Under the GCP, meanwhile, companies developing an e-commerce strategy and building an e-commerce infrastructure can get 50 to 70 per cent of their expenses defrayed.

"For most companies that don't have that much experience with going online, joining an e-marketplace gives them an easier start as e-marketplaces typically have existing customer bases of 200 to 300 million that SMEs can immediately leverage on," said IE Singapore CEO Teo Eng Cheong. By banding many local SMEs together as a united front, e-marketplaces may also waive or lower set-up charges and listing fees so Singapore SMEs can have lower cost of entrance, Mr Teo added.

Some e-marketplaces may also design a dedicated storefront for Singapore products "that will create a new segment in the marketplace, and hopefully with the Singapore branding we have, we can generate more interest and traffic to the stores", Mr Teo said.

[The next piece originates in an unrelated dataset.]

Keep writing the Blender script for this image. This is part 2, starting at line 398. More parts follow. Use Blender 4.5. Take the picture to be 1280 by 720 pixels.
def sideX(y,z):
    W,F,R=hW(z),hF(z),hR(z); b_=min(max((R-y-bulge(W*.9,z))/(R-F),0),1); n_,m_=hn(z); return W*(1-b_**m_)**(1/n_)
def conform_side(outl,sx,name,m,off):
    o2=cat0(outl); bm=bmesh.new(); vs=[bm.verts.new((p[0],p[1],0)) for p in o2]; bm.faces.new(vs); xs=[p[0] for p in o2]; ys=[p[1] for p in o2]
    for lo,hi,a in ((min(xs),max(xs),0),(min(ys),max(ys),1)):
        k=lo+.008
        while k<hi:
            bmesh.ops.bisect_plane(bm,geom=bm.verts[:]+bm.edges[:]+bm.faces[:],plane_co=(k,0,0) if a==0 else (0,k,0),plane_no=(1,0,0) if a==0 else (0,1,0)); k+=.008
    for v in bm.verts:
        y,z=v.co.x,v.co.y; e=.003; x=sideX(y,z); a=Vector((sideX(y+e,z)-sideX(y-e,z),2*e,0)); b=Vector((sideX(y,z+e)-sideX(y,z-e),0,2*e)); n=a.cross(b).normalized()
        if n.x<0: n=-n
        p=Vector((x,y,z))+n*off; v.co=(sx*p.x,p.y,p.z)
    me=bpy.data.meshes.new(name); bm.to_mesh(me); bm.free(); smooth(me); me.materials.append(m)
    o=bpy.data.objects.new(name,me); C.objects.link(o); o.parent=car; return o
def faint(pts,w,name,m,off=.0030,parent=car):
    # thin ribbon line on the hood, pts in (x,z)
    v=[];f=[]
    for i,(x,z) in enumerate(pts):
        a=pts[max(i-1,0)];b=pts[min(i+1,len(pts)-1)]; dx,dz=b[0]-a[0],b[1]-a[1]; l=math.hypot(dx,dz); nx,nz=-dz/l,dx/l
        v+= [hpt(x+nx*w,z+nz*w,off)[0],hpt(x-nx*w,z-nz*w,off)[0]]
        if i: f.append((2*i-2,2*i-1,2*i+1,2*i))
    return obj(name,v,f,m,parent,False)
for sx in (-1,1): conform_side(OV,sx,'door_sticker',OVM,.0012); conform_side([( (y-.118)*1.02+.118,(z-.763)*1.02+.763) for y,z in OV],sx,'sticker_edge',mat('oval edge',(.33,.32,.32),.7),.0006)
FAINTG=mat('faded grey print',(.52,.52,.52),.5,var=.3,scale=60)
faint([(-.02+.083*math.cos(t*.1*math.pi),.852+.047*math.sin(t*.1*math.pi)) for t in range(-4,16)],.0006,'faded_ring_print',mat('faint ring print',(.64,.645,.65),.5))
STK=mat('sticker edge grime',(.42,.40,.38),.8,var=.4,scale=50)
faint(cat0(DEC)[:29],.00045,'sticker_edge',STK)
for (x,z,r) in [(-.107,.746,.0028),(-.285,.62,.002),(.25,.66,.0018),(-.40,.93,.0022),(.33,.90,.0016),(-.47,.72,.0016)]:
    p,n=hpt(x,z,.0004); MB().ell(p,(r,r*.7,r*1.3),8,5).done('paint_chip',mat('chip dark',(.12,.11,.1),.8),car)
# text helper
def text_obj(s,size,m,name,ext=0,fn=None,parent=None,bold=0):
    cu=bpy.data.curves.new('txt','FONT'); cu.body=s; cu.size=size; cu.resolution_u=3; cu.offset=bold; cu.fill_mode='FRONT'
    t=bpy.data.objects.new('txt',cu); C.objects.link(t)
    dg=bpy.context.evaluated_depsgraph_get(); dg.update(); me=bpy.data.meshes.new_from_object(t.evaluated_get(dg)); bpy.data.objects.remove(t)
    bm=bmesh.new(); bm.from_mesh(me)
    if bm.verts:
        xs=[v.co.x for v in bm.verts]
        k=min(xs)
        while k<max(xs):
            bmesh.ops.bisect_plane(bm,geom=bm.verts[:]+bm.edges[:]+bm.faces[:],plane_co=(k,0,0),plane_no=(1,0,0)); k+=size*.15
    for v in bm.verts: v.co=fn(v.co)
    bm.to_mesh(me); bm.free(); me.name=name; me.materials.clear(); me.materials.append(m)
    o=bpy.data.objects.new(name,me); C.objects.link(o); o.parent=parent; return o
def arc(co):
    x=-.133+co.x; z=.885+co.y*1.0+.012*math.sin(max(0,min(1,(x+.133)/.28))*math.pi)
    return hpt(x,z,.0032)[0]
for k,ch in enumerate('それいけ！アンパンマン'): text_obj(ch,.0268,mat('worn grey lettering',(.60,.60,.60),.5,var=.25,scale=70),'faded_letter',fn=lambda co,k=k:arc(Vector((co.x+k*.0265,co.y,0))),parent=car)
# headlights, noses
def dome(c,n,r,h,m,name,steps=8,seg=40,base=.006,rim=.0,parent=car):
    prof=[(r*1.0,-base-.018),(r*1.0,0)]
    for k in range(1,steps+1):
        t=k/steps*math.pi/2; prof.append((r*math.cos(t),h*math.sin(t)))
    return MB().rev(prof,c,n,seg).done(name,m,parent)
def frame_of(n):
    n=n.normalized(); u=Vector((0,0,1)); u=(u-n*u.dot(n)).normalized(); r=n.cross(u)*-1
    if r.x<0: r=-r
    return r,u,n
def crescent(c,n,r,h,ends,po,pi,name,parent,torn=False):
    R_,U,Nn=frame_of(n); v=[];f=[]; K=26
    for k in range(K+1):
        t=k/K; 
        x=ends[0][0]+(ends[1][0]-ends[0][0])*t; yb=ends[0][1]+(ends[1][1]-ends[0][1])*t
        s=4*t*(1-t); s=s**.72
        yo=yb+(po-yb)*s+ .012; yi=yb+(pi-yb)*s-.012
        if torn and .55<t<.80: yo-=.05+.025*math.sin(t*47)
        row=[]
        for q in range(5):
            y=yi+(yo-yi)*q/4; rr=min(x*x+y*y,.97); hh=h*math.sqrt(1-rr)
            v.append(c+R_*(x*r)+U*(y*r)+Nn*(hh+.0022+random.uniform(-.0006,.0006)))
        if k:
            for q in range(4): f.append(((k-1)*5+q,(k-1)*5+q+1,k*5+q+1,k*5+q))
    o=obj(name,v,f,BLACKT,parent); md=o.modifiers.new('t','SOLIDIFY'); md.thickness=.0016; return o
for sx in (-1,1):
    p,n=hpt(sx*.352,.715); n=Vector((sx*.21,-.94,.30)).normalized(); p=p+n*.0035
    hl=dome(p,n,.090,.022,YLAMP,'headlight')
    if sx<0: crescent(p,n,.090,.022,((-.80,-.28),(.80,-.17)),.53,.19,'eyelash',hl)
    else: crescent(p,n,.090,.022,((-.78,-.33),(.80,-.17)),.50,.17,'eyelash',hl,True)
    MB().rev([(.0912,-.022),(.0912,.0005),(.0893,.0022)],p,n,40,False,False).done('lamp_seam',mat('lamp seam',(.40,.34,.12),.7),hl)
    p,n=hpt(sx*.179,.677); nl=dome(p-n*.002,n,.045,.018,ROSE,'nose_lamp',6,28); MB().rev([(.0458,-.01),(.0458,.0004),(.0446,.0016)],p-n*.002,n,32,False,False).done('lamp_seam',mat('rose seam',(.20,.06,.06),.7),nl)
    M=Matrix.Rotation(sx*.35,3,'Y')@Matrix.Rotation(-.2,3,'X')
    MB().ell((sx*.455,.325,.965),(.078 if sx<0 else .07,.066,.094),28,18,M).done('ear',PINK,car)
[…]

IE Singapore also hopes to encourage more local companies to go into the business of e-fulfilment, such as developing payment mechanisms or delivery and logistics channels, as well as e-services such as big data analytics and search engine optimisation. The agency is also helping some Singapore companies to build their own e-marketplaces. "This will complement the whole e-commerce ecosystem," Mr Teo explained.

Over 30 Singapore companies from the F&B, retail and consumer electronics industries are already in talks with Amazon for product listing, in hopes of reaching out to their over 278 million active global customer accounts. Puneesh Kumar, the general manager of Asean and ANZ for Amazon Global Sales, added: "Many Singapore companies have won awards for their innovative products that can appeal to customers outside of the country."

One local firm, fresh fruits retailer Sun Moon, sought a listing on Amazon as a means to complement their existing physical distribution channel in the US, on top of both offline and online sales channels in Singapore and China.

The "five-figure sum" they received from the GCP grant "was a ticket to new opportunities", said its marketing manager Bernice Yap. The company used the funding to undertake a revamp in its brand communications, new product packaging and marketing collaterals, which led a hike in interest from US retailers and Amazon users.

The size of the Singapore online shopping market is expected to grow from S$1.1 billion in 2010 to S$4.4 billion this year. This figure is forecast to grow, as online retail as a percentage of total retail market size is estimated currently at only 3 to 6 per cent, far lower than the 10 to 15 per cent seen in developed markets such as the UK or the US.

While e-commerce in the US, Europe and China is expected to grow at over 10 per cent annually between 2013 and 2017, the Asia-Pacific region is set to become the world's largest e-commerce market with annual growth of 20 per cent between 2011 and 2016, with growth rates in Asean countries forecast at 25 per cent annually.

Additionally, e-payment services, the backbone of e-commerce, is set to almost double from US$1.5 trillion in 2012 to a projected US$2.3 trillion in 2017.